> **THE REQUEST**
Retype the material that follows, keeping every word as it is.

> **SOURCE DATA**

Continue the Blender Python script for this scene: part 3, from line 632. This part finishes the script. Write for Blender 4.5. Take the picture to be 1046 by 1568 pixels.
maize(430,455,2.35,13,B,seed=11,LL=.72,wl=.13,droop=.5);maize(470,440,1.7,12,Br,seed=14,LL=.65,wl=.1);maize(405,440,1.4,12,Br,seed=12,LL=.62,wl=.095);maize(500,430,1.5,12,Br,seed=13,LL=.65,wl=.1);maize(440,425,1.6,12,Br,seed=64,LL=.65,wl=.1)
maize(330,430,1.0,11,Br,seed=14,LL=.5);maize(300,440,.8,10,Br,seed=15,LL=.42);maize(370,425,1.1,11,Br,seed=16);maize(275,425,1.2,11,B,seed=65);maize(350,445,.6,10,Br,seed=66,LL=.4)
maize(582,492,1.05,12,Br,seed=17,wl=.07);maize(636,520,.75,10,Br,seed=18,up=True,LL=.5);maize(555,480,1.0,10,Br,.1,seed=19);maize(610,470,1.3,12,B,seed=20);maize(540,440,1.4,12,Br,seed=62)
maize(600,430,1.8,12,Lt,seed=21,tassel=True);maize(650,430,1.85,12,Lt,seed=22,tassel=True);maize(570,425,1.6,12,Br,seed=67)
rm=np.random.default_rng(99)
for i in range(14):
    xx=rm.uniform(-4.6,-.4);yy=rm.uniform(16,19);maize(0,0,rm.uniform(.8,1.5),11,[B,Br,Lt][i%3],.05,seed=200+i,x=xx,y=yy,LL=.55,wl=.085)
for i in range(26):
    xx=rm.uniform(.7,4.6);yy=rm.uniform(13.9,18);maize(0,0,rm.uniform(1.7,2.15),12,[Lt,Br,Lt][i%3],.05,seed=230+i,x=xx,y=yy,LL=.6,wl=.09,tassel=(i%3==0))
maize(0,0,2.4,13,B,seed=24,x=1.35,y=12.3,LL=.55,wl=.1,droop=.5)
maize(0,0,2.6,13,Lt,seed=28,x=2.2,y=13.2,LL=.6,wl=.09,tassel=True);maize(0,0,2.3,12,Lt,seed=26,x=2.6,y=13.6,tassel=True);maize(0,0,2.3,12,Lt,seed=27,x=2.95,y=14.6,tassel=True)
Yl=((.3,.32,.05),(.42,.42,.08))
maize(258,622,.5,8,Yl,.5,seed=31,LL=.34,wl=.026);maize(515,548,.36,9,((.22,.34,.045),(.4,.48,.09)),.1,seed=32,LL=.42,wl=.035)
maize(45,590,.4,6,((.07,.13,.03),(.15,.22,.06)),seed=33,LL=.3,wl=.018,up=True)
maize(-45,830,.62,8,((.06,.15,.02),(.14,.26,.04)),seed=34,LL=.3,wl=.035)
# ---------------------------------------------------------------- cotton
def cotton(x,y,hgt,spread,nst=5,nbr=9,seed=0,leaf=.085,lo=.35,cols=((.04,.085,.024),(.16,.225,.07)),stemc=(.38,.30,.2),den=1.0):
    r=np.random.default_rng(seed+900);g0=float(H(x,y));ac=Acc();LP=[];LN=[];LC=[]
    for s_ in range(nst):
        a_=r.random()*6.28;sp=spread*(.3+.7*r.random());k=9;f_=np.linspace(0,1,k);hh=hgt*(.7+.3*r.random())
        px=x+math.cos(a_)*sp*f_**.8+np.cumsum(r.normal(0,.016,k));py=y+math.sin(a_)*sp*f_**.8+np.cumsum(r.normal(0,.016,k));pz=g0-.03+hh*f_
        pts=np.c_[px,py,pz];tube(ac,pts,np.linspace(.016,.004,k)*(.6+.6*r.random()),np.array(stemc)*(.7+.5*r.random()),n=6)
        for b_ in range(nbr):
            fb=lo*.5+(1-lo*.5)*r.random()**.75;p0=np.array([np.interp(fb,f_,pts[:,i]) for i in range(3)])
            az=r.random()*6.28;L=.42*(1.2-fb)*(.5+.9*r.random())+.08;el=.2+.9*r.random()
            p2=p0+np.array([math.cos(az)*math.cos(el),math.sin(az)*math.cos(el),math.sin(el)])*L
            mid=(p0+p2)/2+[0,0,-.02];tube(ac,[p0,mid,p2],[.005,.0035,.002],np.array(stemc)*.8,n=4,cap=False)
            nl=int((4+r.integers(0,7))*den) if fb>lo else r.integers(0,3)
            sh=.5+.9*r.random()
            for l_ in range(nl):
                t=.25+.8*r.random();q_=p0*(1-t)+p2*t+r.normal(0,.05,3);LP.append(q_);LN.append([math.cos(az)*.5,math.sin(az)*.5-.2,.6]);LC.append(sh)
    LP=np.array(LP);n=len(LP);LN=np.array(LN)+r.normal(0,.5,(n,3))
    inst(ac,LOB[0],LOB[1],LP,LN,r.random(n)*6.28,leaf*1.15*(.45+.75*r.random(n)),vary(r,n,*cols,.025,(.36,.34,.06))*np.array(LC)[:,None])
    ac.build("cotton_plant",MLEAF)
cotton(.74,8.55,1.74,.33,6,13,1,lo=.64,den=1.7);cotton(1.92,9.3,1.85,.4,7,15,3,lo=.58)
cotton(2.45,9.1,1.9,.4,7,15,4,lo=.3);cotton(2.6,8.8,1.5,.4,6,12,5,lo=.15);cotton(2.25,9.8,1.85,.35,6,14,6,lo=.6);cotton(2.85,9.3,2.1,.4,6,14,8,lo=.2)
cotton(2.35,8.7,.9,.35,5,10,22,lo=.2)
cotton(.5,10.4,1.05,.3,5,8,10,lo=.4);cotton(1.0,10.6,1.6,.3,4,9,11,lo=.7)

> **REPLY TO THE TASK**
Continue the Blender Python script for this scene: part 3, from line 632. This part finishes the script. Write for Blender 4.5. Take the picture to be 1046 by 1568 pixels.
maize(430,455,2.35,13,B,seed=11,LL=.72,wl=.13,droop=.5);maize(470,440,1.7,12,Br,seed=14,LL=.65,wl=.1);maize(405,440,1.4,12,Br,seed=12,LL=.62,wl=.095);maize(500,430,1.5,12,Br,seed=13,LL=.65,wl=.1);maize(440,425,1.6,12,Br,seed=64,LL=.65,wl=.1)
maize(330,430,1.0,11,Br,seed=14,LL=.5);maize(300,440,.8,10,Br,seed=15,LL=.42);maize(370,425,1.1,11,Br,seed=16);maize(275,425,1.2,11,B,seed=65);maize(350,445,.6,10,Br,seed=66,LL=.4)
maize(582,492,1.05,12,Br,seed=17,wl=.07);maize(636,520,.75,10,Br,seed=18,up=True,LL=.5);maize(555,480,1.0,10,Br,.1,seed=19);maize(610,470,1.3,12,B,seed=20);maize(540,440,1.4,12,Br,seed=62)
maize(600,430,1.8,12,Lt,seed=21,tassel=True);maize(650,430,1.85,12,Lt,seed=22,tassel=True);maize(570,425,1.6,12,Br,seed=67)
rm=np.random.default_rng(99)
for i in range(14):
    xx=rm.uniform(-4.6,-.4);yy=rm.uniform(16,19);maize(0,0,rm.uniform(.8,1.5),11,[B,Br,Lt][i%3],.05,seed=200+i,x=xx,y=yy,LL=.55,wl=.085)
for i in range(26):
    xx=rm.uniform(.7,4.6);yy=rm.uniform(13.9,18);maize(0,0,rm.uniform(1.7,2.15),12,[Lt,Br,Lt][i%3],.05,seed=230+i,x=xx,y=yy,LL=.6,wl=.09,tassel=(i%3==0))
maize(0,0,2.4,13,B,seed=24,x=1.35,y=12.3,LL=.55,wl=.1,droop=.5)
maize(0,0,2.6,13,Lt,seed=28,x=2.2,y=13.2,LL=.6,wl=.09,tassel=True);maize(0,0,2.3,12,Lt,seed=26,x=2.6,y=13.6,tassel=True);maize(0,0,2.3,12,Lt,seed=27,x=2.95,y=14.6,tassel=True)
Yl=((.3,.32,.05),(.42,.42,.08))
maize(258,622,.5,8,Yl,.5,seed=31,LL=.34,wl=.026);maize(515,548,.36,9,((.22,.34,.045),(.4,.48,.09)),.1,seed=32,LL=.42,wl=.035)
maize(45,590,.4,6,((.07,.13,.03),(.15,.22,.06)),seed=33,LL=.3,wl=.018,up=True)
maize(-45,830,.62,8,((.06,.15,.02),(.14,.26,.04)),seed=34,LL=.3,wl=.035)
# ---------------------------------------------------------------- cotton
def cotton(x,y,hgt,spread,nst=5,nbr=9,seed=0,leaf=.085,lo=.35,cols=((.04,.085,.024),(.16,.225,.07)),stemc=(.38,.30,.2),den=1.0):
    r=np.random.default_rng(seed+900);g0=float(H(x,y));ac=Acc();LP=[];LN=[];LC=[]
    for s_ in range(nst):
        a_=r.random()*6.28;sp=spread*(.3+.7*r.random());k=9;f_=np.linspace(0,1,k);hh=hgt*(.7+.3*r.random())
        px=x+math.cos(a_)*sp*f_**.8+np.cumsum(r.normal(0,.016,k));py=y+math.sin(a_)*sp*f_**.8+np.cumsum(r.normal(0,.016,k));pz=g0-.03+hh*f_
        pts=np.c_[px,py,pz];tube(ac,pts,np.linspace(.016,.004,k)*(.6+.6*r.random()),np.array(stemc)*(.7+.5*r.random()),n=6)
        for b_ in range(nbr):
            fb=lo*.5+(1-lo*.5)*r.random()**.75;p0=np.array([np.interp(fb,f_,pts[:,i]) for i in range(3)])
            az=r.random()*6.28;L=.42*(1.2-fb)*(.5+.9*r.random())+.08;el=.2+.9*r.random()
            p2=p0+np.array([math.cos(az)*math.cos(el),math.sin(az)*math.cos(el),math.sin(el)])*L
            mid=(p0+p2)/2+[0,0,-.02];tube(ac,[p0,mid,p2],[.005,.0035,.002],np.array(stemc)*.8,n=4,cap=False)
            nl=int((4+r.integers(0,7))*den) if fb>lo else r.integers(0,3)
            sh=.5+.9*r.random()
            for l_ in range(nl):
                t=.25+.8*r.random();q_=p0*(1-t)+p2*t+r.normal(0,.05,3);LP.append(q_);LN.append([math.cos(az)*.5,math.sin(az)*.5-.2,.6]);LC.append(sh)
    LP=np.array(LP);n=len(LP);LN=np.array(LN)+r.normal(0,.5,(n,3))
    inst(ac,LOB[0],LOB[1],LP,LN,r.random(n)*6.28,leaf*1.15*(.45+.75*r.random(n)),vary(r,n,*cols,.025,(.36,.34,.06))*np.array(LC)[:,None])
    ac.build("cotton_plant",MLEAF)
cotton(.74,8.55,1.74,.33,6,13,1,lo=.64,den=1.7);cotton(1.92,9.3,1.85,.4,7,15,3,lo=.58)
cotton(2.45,9.1,1.9,.4,7,15,4,lo=.3);cotton(2.6,8.8,1.5,.4,6,12,5,lo=.15);cotton(2.25,9.8,1.85,.35,6,14,6,lo=.6);cotton(2.85,9.3,2.1,.4,6,14,8,lo=.2)
cotton(2.35,8.7,.9,.35,5,10,22,lo=.2)
cotton(.5,10.4,1.05,.3,5,8,10,lo=.4);cotton(1.0,10.6,1.6,.3,4,9,11,lo=.7)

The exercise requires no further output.